Snailking has done exactly that with Storm. What?

With the shortest song clocking in at about six-and-a-half minutes and the longest clocking in at about seventeen, at first glance it might seem like Snailking are just going with the whole "power of the riff" mentality and filling the sonic space with noise labeled as substance, rather than substance labeled honestly. Instead, the band takes the time lapse video approach to their music: start off with a riff or object and slowly mutate and contort it until it reaches what it should be while maintaining the essence of the starting point. It's a weird analogy to make, but that's the way Storm comes off to me. Even the longest song on the album, "Requiem," is purely hypnotic in the way it transforms from riff to riff to the point where you're not even aware seventeen minutes just snuck quietly by you.
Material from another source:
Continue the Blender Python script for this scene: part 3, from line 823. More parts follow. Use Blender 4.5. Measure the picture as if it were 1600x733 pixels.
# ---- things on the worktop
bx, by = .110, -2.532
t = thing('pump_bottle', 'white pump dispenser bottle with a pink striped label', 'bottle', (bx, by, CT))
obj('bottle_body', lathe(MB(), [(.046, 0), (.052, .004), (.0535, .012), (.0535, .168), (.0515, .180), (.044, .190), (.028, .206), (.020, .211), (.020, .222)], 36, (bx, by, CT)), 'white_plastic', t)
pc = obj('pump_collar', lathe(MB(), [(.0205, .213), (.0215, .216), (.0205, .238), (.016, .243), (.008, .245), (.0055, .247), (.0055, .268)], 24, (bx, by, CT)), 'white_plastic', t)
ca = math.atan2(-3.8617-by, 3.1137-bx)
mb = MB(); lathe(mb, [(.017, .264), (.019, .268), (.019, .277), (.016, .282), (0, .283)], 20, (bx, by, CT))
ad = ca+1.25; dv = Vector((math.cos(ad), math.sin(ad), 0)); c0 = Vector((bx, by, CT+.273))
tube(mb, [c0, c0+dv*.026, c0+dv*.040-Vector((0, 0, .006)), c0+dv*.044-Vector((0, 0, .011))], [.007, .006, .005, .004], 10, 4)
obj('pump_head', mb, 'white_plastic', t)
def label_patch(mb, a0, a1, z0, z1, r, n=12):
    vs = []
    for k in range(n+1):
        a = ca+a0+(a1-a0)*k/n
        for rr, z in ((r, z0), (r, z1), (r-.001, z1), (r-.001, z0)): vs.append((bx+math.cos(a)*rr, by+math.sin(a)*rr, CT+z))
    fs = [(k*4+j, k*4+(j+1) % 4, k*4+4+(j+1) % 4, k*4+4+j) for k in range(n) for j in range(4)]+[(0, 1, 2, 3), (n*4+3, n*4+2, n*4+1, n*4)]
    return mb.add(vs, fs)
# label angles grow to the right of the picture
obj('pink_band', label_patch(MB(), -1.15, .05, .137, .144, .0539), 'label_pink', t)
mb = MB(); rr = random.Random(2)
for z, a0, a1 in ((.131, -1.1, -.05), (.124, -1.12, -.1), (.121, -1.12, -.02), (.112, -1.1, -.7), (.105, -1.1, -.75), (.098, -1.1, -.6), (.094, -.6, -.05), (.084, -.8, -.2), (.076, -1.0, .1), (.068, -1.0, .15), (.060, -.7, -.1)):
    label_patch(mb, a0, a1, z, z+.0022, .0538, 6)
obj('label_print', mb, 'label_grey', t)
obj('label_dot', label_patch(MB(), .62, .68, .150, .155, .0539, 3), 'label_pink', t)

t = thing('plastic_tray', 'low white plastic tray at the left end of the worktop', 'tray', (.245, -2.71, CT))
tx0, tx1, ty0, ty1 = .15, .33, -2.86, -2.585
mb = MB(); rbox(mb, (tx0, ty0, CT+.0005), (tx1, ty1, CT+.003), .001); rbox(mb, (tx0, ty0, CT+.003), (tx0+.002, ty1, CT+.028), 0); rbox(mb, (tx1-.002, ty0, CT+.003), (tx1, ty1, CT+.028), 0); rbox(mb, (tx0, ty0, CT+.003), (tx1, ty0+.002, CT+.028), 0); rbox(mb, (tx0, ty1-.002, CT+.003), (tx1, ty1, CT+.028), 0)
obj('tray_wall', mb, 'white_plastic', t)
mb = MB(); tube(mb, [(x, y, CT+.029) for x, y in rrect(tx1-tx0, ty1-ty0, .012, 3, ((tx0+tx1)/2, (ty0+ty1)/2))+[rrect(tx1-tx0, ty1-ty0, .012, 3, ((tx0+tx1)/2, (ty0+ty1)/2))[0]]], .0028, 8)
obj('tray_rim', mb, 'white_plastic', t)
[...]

That brings me to the next point about the magic that is Storm: the riffs and rhythms couldn't put me, or any listener, in more of a trance-like state even if they tried. The group released Samsara in 2012 and I hailed the record as being one of the better doom records to have come out in a long time. How could they possibly follow that up? Well, with less guitar effects and a more straightforward approach. Samsara utilized a little more in the way of flangers and chorus pedals on the guitar and let the drums and bass take up more sonic room, or in the same metaphorical way you'd watch an avalanche of rocks come barreling through a fog for about a half an hour. Crushing, but in one regard. Storm pulls out all the stops and just lays down the plodding heaviness that came along with Samsara, but with an extra layer of crunching, suffocating guitar on top. So an avalanche plus baseball-sized hail.

Storm is simply a record that lives up to its name. Sometimes it rains, sometime it's Hurricane Katrina hopped up on methamphetamines wielding two baseball bats. Prepare yourself accordingly, but keep in mind you'll be under the spell of Snailking's circular, pocket watch pendulum-type riffs too much to know everything is crashing down around you.